NEW YORK (Reuters) - The dollar rose to its highest since early February against a basket of currencies on Friday as investors increased bets on higher U.S. interest rates, while a measure of world stocks posted its first weekly gain in four weeks despite some soft U.S. corporate results.

On Wall Street, energy and healthcare stocks weighed on the S&P 500 and Dow, but Microsoft touching an all-time high moved the Nasdaq to positive territory. A potential merger between AT&T and Time Warner lifted the latter's shares to their highest in 15 years.

GE dampened sentiment after the conglomerate cut its full-year revenue growth target and narrowed its profit forecast. GE's weak report came on the heels of lackluster results from heavyweights such as Verizon and Travelers this week.

"If companies cannot beat estimates in this (low-rate) environment, it raises the question of what will happen when the Fed raises rates in December," said Adam Sarhan, chief executive at Sarhan Capital.

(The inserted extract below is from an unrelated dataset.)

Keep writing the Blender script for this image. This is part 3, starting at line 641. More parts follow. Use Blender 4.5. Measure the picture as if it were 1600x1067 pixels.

The Dow Jones industrial average fell 16.64 points, or 0.09 percent, to 18,145.71, the S&P 500 lost 0.18 points, or 0.01 percent, to 2,141.16 and the Nasdaq Composite added 15.57 points, or 0.3 percent, to 5,257.40.

World stocks, as measured by MSCI's world index, slipped on Friday but posted their first week of gains since September. MSCI's broadest index of Asia-Pacific shares outside Japan fell 0.4 percent and the pan-European STOXX 600 index closed a hair lower.

In currencies, the euro hit a seven-month low against the dollar of $1.0858 following the European Central Bank's decision to leave its ultra-loose policy unchanged on Thursday, keeping the door open to more stimulus in December.

"What the announcement from the ECB might’ve done is make it clear that we’re going to be in wait-and-see mode on the two most important central banks in the world until December," said Brian Nick, chief investment strategist at TIAA Global Asset Management in New York.

"And I wonder how much the market’s going to be able to move in either direction until we learn exactly what they have in store."

The dollar also was bolstered by comments from New York Federal Reserve President William Dudley earlier this week that the Fed was prepared to raise U.S. overnight interest rates, and by decreasing likelihood of Donald Trump winning the U.S. presidency.

A Trump victory is seen as more likely to create uncertainty and market volatility, which could delay an interest rate increase.

Traders are now pricing in a 70-percent chance the Fed will raise rates in December, according to CME Group’s FedWatch Tool.

China's offshore yuan fell to its lowest against the dollar in six years, pressuring the currencies and equity shares of emerging market countries that rely on exporting to the world's second largest economy.

MSCI's emerging markets index fell 0.23 percent.

Longer-dated U.S. Treasury yields edged down modestly in step with their European counterparts, pushing both yield curves to their flattest level in a week, in the wake of Draghi's comments about bond purchases.

"Draghi basically told people they could play in the long end," said Tom di Galoma, managing director at Seaport Global Holdings in New York.

Oil prices edged up but posted their first weekly loss since mid-September. Brent crude futures rose 0.84 percent while U.S. WTI crude futures gained 0.57 percent.